Henry (Harry) James Burrell OBE (19 January 1873 – 29 July 1945) was an Australian naturalist who specialised in the study of monotremes. He was the first person to successfully keep the platypus in captivity and was a lifelong collector of specimens and contributor of journal articles on monotremes.

Henry James Burrell was born at Rushcutters Bay, Sydney, the fourth son of Douglas and Sarah Rose Burrell (née Stacey). He had some schooling but had an itinerant lifestyle during which he spent some years as a vaudeville comedian. In 1901 he married Susan Emily Naegueli, a 42-year-old divorcee, and settled at Caermarthen station, Manilla, New South Wales, which was home to Susan's parents.
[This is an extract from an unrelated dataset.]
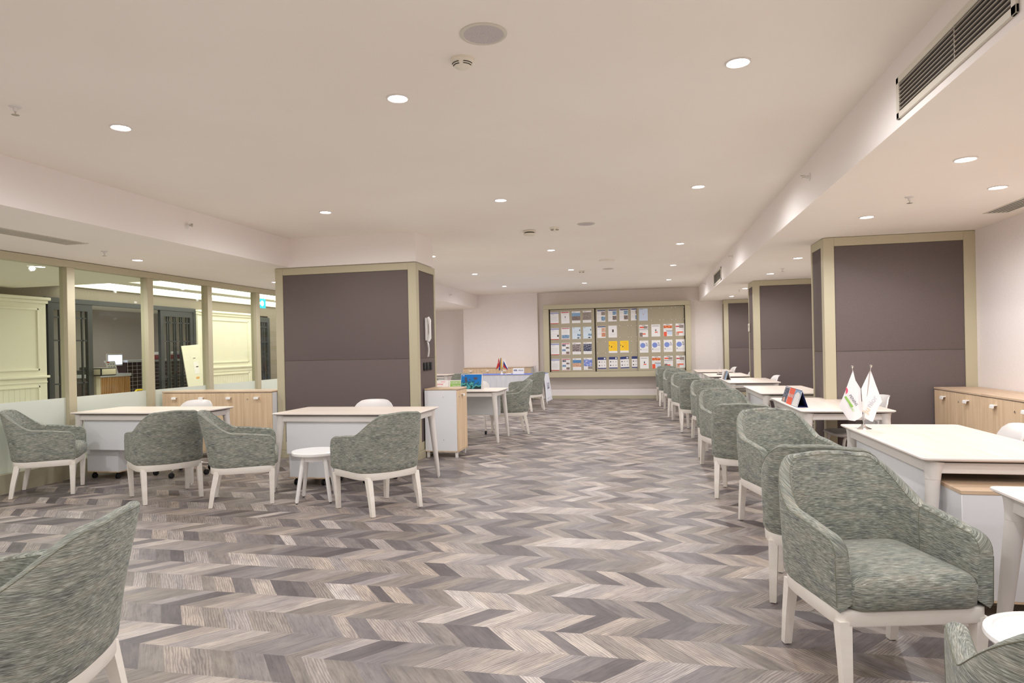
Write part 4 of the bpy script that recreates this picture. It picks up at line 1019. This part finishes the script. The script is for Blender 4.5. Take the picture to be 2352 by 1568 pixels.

He set up a small native zoo and became interested in the platypus, Ornithorhynchus anatinus, which he had been told could not be kept in captivity. He spent much of his time studying the platypus on the rivers surrounding the station: the Namoi, Manilla and Macdonald. He captured some specimens and managed to keep them alive in a portable artificial habitat of his own devising, which he christened a "platypusary". He made the first exhibition of the platypus at the Moore Park Zoological Gardens (moved and renamed Taronga Zoological Gardens in 1917) in 1910, and with Ellis Stanley Joseph he took the first live platypuses to be seen outside Australia to the United States in 1922. He was also the first person to successfully keep a baby platypus in captivity.

His interest extended to the other monotremes, the echidnas, and he made a film showing the habits of both monotremes. He made recordings of their vocalizations and contributed articles on the monotremes to the Australian Encyclopedia.